YOUR GOAL: Only the lines from the one with "Write a Blender" through the one with "random.seed(7)", inclusive, should be echoed exactly; pictures are left out.
====== RECORDS SUPPLIED
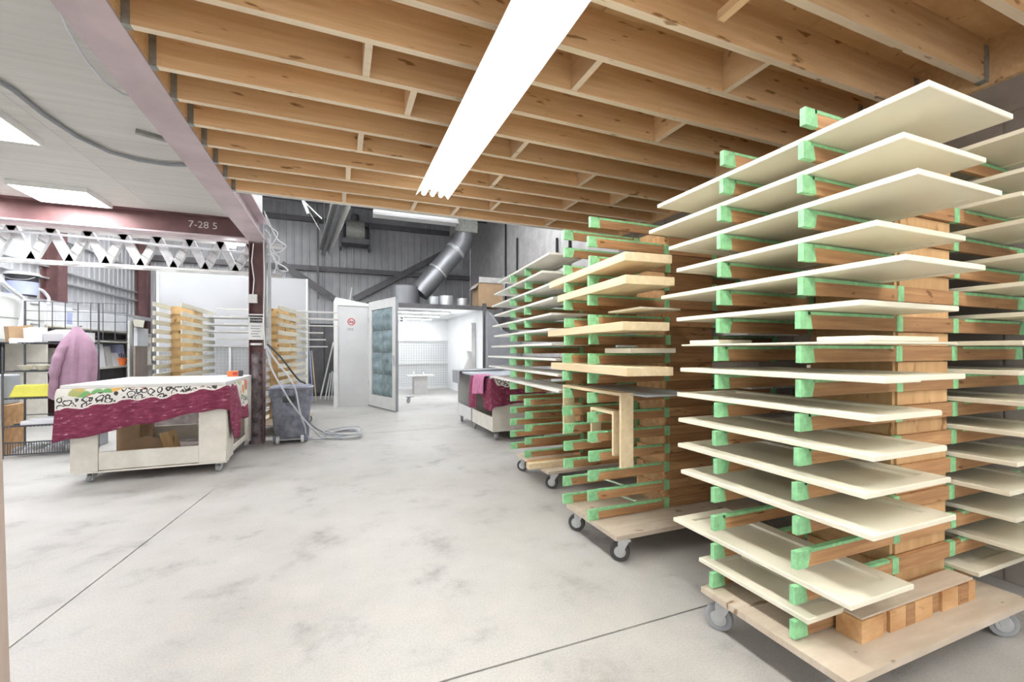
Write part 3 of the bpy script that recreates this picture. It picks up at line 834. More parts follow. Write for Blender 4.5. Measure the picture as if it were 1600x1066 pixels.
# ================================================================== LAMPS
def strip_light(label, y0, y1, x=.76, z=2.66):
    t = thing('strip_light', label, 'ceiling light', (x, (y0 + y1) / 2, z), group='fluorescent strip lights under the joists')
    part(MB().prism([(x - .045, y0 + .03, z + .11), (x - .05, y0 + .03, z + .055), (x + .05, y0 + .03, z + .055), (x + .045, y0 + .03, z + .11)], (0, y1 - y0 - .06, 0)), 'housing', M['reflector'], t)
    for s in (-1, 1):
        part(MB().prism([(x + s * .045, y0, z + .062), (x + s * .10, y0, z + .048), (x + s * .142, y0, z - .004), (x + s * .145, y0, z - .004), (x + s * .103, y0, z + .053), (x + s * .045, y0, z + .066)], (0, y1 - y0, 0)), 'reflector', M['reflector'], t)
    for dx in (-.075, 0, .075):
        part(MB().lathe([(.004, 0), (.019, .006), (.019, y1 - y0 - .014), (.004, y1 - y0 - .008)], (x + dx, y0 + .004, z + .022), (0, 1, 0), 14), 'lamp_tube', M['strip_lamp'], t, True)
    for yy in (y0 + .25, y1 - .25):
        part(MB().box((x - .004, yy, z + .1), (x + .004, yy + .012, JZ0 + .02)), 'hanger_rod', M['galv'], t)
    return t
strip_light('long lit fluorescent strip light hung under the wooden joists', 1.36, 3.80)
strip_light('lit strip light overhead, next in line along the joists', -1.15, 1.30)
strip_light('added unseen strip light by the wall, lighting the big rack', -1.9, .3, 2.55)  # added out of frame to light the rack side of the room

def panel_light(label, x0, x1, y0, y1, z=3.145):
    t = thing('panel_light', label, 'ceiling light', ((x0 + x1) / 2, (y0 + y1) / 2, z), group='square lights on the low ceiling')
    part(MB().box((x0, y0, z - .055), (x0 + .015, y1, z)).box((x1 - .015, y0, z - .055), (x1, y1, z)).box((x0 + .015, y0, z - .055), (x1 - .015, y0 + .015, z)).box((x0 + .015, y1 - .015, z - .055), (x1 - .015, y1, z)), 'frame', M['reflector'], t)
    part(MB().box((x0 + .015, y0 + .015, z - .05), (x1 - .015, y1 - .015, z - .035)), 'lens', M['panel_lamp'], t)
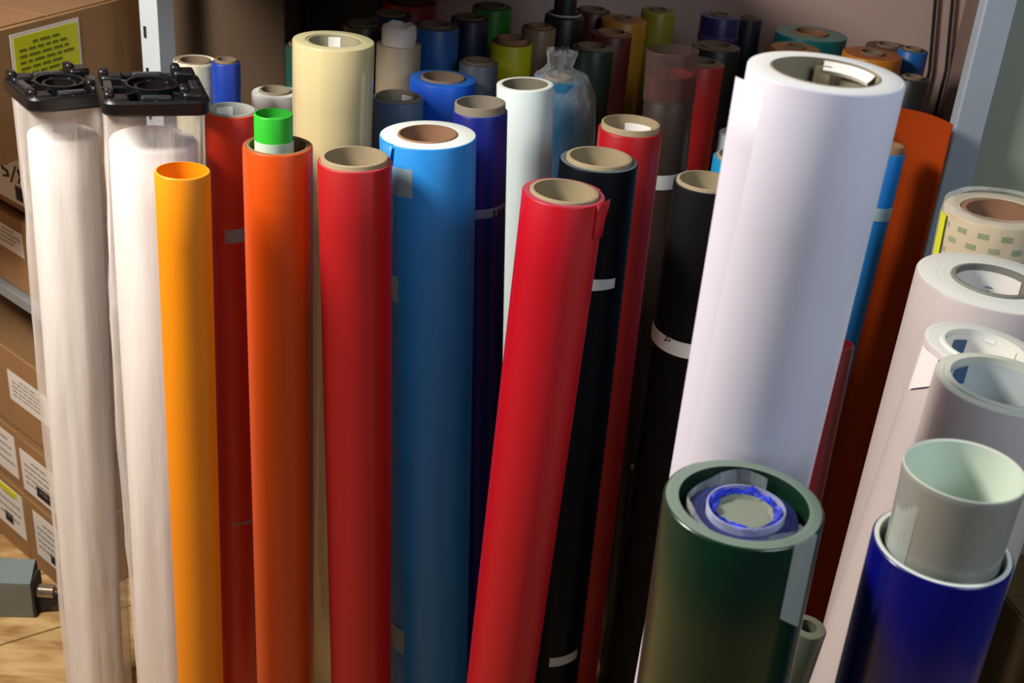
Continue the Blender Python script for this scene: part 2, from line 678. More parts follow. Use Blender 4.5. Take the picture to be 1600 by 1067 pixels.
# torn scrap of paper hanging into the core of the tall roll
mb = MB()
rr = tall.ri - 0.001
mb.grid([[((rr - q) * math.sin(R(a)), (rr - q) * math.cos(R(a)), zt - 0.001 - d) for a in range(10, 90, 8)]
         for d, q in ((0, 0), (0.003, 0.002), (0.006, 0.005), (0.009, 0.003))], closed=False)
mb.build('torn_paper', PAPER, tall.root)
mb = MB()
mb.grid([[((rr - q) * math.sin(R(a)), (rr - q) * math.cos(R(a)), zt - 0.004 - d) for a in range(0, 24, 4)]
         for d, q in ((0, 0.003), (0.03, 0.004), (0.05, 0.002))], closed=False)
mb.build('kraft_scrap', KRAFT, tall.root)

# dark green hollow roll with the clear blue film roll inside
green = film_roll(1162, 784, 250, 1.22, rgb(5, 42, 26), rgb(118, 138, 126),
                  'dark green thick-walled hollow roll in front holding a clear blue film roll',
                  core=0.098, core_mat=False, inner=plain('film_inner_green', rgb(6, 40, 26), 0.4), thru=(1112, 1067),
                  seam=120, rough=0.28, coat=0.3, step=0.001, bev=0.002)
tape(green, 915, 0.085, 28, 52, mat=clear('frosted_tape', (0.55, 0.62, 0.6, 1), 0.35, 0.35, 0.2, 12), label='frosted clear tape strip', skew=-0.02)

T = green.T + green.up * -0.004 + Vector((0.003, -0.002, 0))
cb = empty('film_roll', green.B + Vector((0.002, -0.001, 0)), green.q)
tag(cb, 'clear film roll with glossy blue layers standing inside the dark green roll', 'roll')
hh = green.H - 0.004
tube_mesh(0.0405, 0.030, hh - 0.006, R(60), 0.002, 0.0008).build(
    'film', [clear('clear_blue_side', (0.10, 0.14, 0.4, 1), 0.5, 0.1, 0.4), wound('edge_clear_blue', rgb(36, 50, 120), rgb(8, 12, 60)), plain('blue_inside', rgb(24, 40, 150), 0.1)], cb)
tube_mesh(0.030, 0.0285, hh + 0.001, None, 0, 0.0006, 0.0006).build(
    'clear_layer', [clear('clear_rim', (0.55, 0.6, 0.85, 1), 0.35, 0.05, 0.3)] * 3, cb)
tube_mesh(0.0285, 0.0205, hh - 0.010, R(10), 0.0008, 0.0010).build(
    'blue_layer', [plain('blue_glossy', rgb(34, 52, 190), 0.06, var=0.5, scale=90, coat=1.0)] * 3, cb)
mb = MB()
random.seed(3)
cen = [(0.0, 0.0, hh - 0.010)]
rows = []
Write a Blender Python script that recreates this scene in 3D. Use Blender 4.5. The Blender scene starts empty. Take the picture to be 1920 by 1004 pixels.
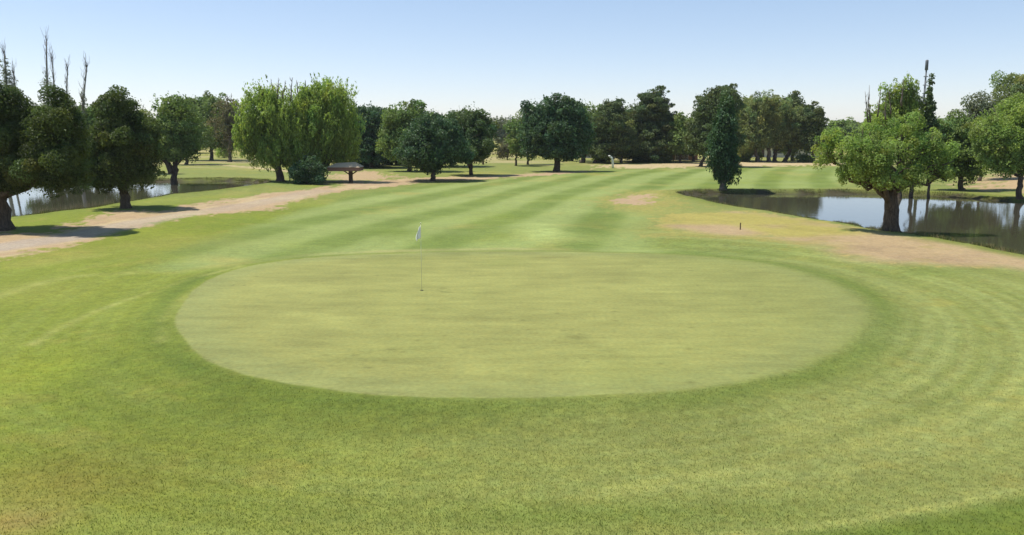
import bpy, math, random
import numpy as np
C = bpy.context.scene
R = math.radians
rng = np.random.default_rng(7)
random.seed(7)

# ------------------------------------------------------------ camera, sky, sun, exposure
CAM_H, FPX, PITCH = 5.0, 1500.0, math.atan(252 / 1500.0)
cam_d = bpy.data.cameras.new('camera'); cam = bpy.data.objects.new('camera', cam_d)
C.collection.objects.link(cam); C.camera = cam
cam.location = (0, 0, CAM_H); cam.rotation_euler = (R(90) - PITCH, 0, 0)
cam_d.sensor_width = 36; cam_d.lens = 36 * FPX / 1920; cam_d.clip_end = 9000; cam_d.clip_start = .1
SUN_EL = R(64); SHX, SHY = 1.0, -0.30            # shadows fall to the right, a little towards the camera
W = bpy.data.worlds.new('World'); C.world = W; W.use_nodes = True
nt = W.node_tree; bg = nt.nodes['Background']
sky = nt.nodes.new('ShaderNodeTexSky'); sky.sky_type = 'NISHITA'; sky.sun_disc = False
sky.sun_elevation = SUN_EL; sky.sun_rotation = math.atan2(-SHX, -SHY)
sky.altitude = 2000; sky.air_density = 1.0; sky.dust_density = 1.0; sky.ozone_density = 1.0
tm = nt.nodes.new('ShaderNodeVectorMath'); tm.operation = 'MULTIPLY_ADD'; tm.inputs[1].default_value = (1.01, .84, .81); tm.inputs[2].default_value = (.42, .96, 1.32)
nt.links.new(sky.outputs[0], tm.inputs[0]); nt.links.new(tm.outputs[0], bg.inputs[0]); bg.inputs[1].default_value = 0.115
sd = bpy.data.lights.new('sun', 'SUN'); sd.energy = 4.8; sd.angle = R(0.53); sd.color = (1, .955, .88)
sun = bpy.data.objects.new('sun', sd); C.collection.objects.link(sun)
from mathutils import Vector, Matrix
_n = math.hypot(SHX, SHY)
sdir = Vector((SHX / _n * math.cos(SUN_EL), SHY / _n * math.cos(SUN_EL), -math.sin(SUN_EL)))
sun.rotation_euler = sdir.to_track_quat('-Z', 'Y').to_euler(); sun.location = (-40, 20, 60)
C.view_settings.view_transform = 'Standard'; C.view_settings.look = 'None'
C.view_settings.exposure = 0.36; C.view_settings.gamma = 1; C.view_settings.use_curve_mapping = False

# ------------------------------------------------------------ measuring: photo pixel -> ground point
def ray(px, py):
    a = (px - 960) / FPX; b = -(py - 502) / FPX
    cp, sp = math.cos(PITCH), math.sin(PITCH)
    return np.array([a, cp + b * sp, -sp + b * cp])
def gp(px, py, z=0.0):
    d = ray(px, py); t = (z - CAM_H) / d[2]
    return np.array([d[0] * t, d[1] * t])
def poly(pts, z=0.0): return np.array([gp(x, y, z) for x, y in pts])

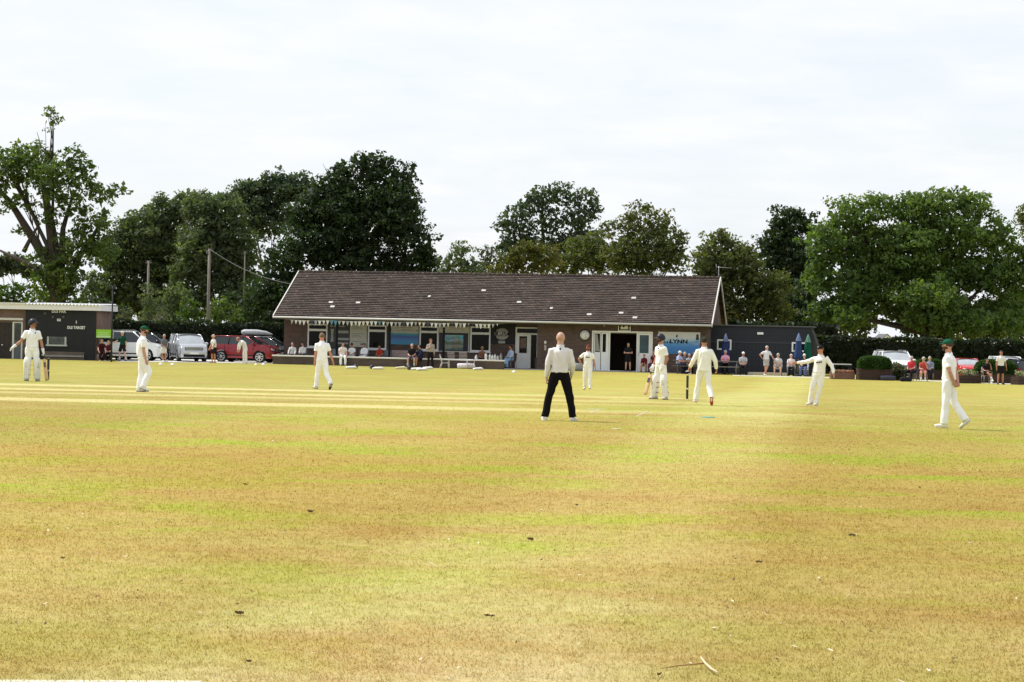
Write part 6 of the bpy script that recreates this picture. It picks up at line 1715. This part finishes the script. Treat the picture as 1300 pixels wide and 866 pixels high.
============
REPLY TO THE EXERCISE:
Write a Blender Python script that recreates this scene in 3D. Use Blender 4.5. The Blender scene starts empty. Take the picture to be 1920 by 1004 pixels.
import bpy, math, random
import numpy as np
C = bpy.context.scene
R = math.radians
rng = np.random.default_rng(7)
random.seed(7)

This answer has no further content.